Thursday 5 March 2015

Something, nothing

The Barcelona English Speaking Poetry Group http://www.meetup.com/BARCELONA-ENGLISH-SPEAKING-POETRY-GROUP/ is a great collection of diverse people who, in a safe and welcoming environment write poetry.  It plays an essential part in the inspiration for some of my poetry and it provides a tolerant platform for sharing.
           Each week or fortnight there is a meeting and very often what I have scribbled out in a freewrite is something I can take further later.
          The last meeting of the group, hosted by Caroline who has kindly agreed to produce some original artwork for my next book, 'Flesh Can Be Bright' (to be published this autumn), took as its theme for the evening, 'Letting go'.
          The following poem is based on what I wrote in the freewrite on the topic.
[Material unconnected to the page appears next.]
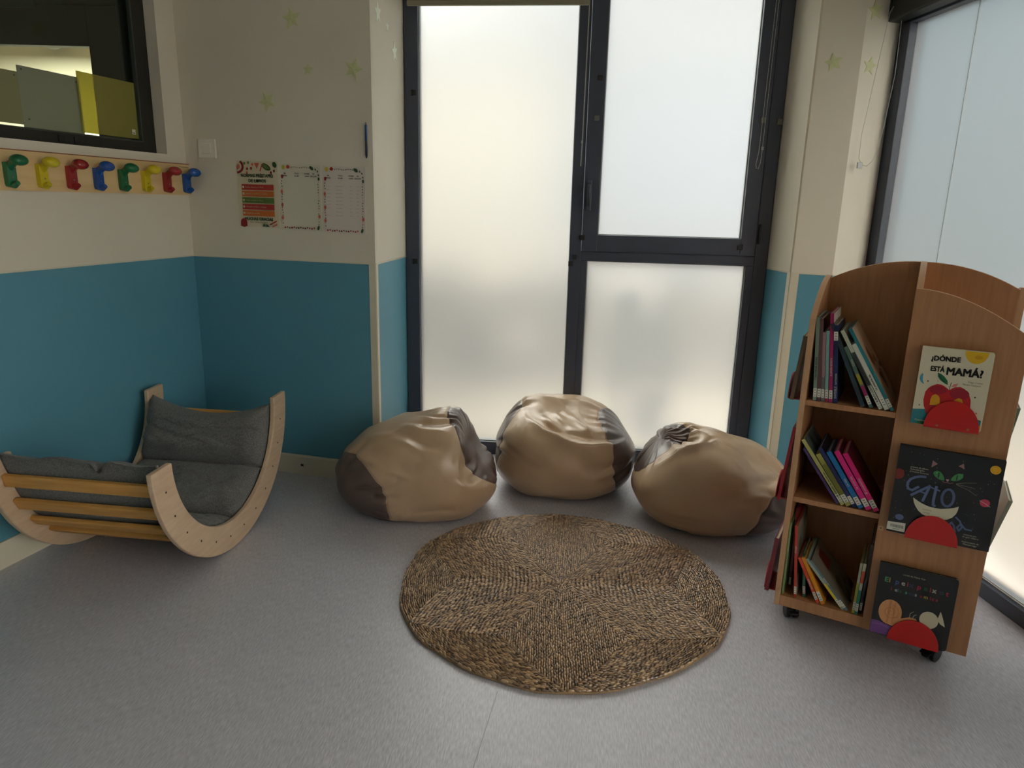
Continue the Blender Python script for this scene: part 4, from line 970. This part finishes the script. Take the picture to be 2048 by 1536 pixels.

http://www.meetup.com/BARCELONA-ENGLISH-SPEAKING-POETRY-GROUP/


It’s something, nothing




When in the university
I really did enjoy to see
my Mum and Dad and dog.
Because we all then went,
and as a treat, to the Swansea hotel
– the dog stayed in the car.
And we had table d’hôte, not à la carte,
but the hors d’oeuvres were
virtually a meal unto themselves!
And I alone was then allowed
to choose the wine.

My choice was always “22”
white wine and sweet, sweet,
very sweet.  Which was OK.
Until I met someone who
recognised a certain gawkiness
in me and said, “White wine and sweet?”
She said, “No more of that!”
And I soon learned to drink
(and like) the lighter fuel that
she liked.

            But that’s not it . . .

It’s not the wine I care about.
It’s more about the range of
“Me’s” I’ve lost as I have learned
to live within what others
have denied.



It was only when producing drafts of this poem that I remembered the fabulous (to me then) hors d'oeuvres that The Dragon Hotel in Swansea served, and also to me then, the waiters seemed to be personally generous in urging me to, 'try a bit of everything' - and what student would not when offered!
          It is interesting thinking back to the person I was then, so many years ago - so like me and yet so foreign at the same time.  Thought another way, it would be a negation of education if I had stayed exactly the same!
          The last part of the poem resonates in me and, while it doesn't make me sad, it does make me a little wistful, even though I accept that what others / have denied can be seen as part of a positive and living process.